2011-03-15 Thread Stephan Boettcher
Martin Kupec martin.ku...@kupson.cz writes:

 On Tue, Mar 15, 2011 at 03:55:58PM -0600, John Doty wrote:
 
 On Mar 15, 2011, at 3:35 PM, Martin Kupec wrote:
 
  There will be a struct called via.
  It will contain a hole and pointers to attached object on
  all affected layers.
 
 No. A via is only one kind of composite object. The list of kinds
 of composite objects that might appear on a board is unbounded. There
 isn't even a single kind of via in real life. Having an ad hoc
 implementation of each such object is impractical and confusing.
 
 Well-designed software would avoid implementing such things as
 special kludges, but would have a general facility for describing
 them. Then, users could contribute to libraries of such descriptions,
 so we would not be so dependent on developers to spoon feed us every
 detail. Footprints are a particular case of this, but other kinds of
 composite objects (subcircuits, antennas, delay lines, buried vias,
 fuses, current sense resistors, printed inductors and capacitors,
 ...) could also be in the library if the software properly
 distinguished between primitive elements and composite objects.

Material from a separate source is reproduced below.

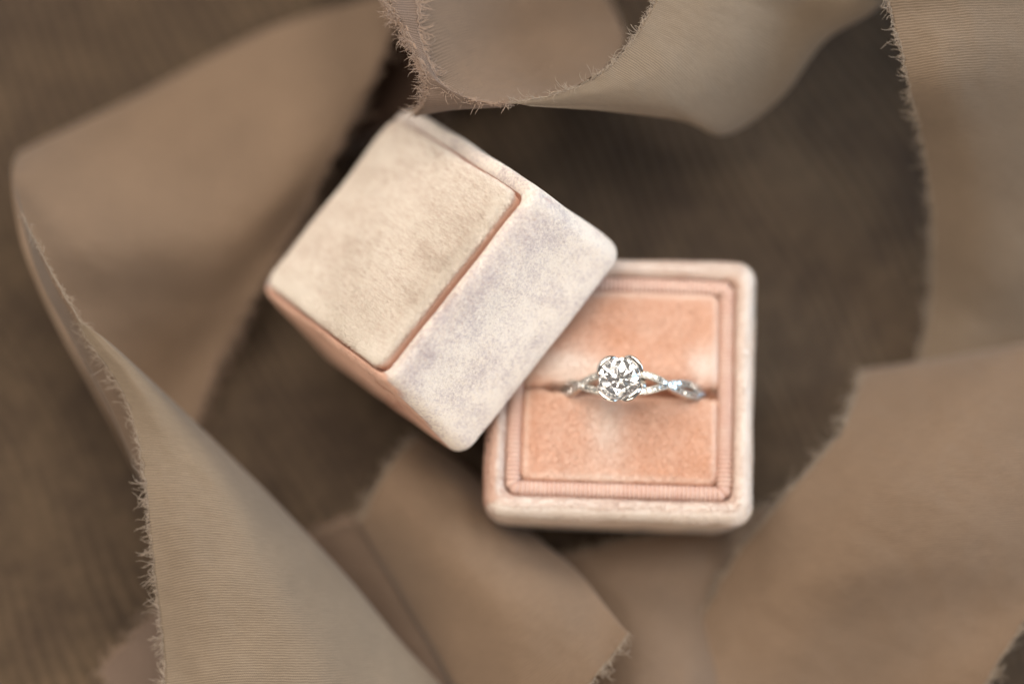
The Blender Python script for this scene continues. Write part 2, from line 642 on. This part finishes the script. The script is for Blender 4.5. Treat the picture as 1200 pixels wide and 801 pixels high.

 Ok. You got the point. I don't see how to do it right now, but I will
 think of it.

 We need at least hole element. And say which layers it goes through.
 But the rest can by just footprint. The problem I see is that the
 number of layers affected differs, so the footprint has to accomodate
 that.

IMHO, as holes are circles draw on just another layer.  People were
asking for slots.  If they find a vendor to do them, they may just draw
lines on that layer as well.  Else, DRC shall flag non-circles.

Each such hole layer shall have a spec (attribute) to which (copper)
layers they electrically connect.  There will be at least one such layer
for each type of blind, burried, and through via.

The GUI will happily stack vias according to the selected routing style
into a composites and paste them on the layout, so for simple cases
nothing changes from how we work now.